William Shedd, writing in about 1889-90 said, in this matter: “When, in the Old Testament, the elect are spoken of as the party with whom God makes a covenant, they are viewed as in Christ and one with Him. The covenant is not with them as alone and apart from Christ. This is taught in Galatians 3:16: ‘To Abraham and his seed were the promises made; but this seed is Christ.’ The elect are here (as also in I Corinthians 12:12) called ‘Christ’, because of the union between Christ and the elect. And in like manner, when Christ, as in Isaiah 42:1-6, is spoken of as the party with whom the Father covenants, the elect are to be viewed as in Him. As united and one with Him, His atoning suffering is looked upon as their suffering: ‘I am crucified with Christ(Galatians 2:20).

And James Haldane, in his work, Doctrine of the Atonement wrote this: “Christ is not only the Substitute but the Surety of His people. The Gospel is founded on the fact that Adam and Christ are covenant heads and representatives of their respective families. Hence, they are termed ‘the first man’ and ‘the second man(I Corinthians 15:47), as if there had been none other but themselves, for the children of each were entirely dependent on their head. In Adam all die; in Christ all are made alive (I Corinthians 15:22). The first all includes every individual of mankind, the last all is explained by the apostle to mean ‘they that are Christ’s’.”
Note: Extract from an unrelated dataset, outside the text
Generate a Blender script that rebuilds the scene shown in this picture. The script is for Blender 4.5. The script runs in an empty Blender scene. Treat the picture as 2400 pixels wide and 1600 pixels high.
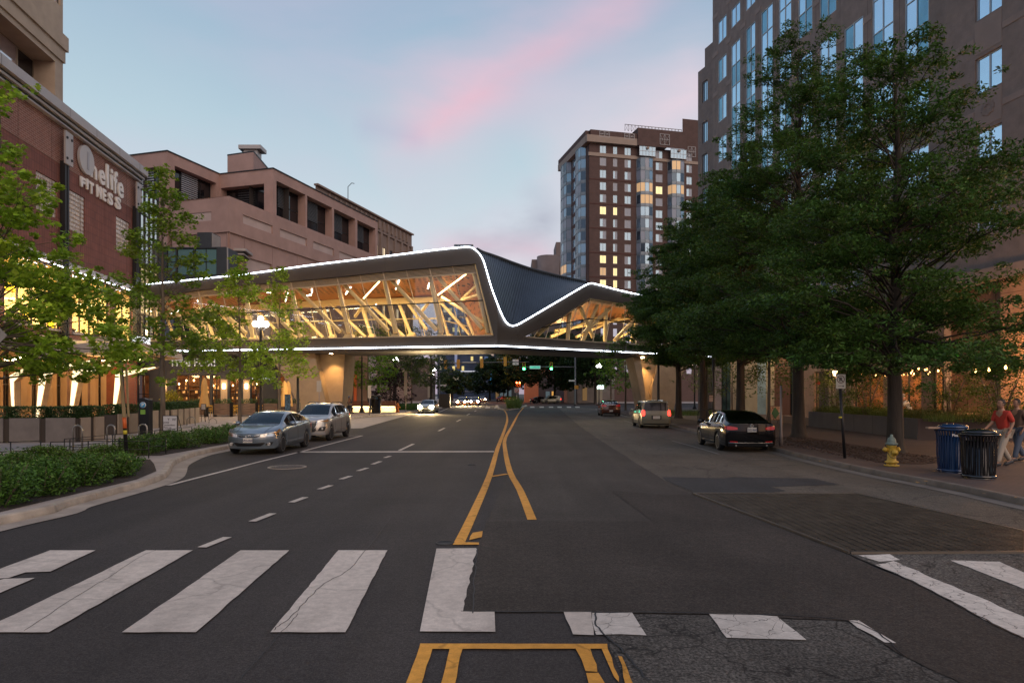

So, in summation of all this, we conclude that the federal nature of the atonement, or satisfaction that God’s Holy nature demands, and that He, in the Second Person of the Holy Trinity provides is as much a necessity as all the other of His Holy demands and gracious provisions.

What is the nature of the atonement? The atonement is punitive (penal) in its nature. The atonement is substitutive in its nature. The atonement is expiatory in its nature. The atonement is propitiatory in its nature. And the atonement is federal in its nature. All the elements express what the atonement is, and what it was designed and intended to accomplish as God purposed eternally.

What is the nature of the atonement? The nature of the atonement is displayed in that of an atonement the actually and completely atones. It is able to do exactly what God intended for it to do. It atones, or fully satisfies each and every righteous demand that His Holy nature requires. Success is assured because the atonement or covering, or Mercy Seat is provided. He, Jesus Christ becomes our Mercy Seat, and He has truly made atonement for His people. Praise God, we have an Atonement that atones.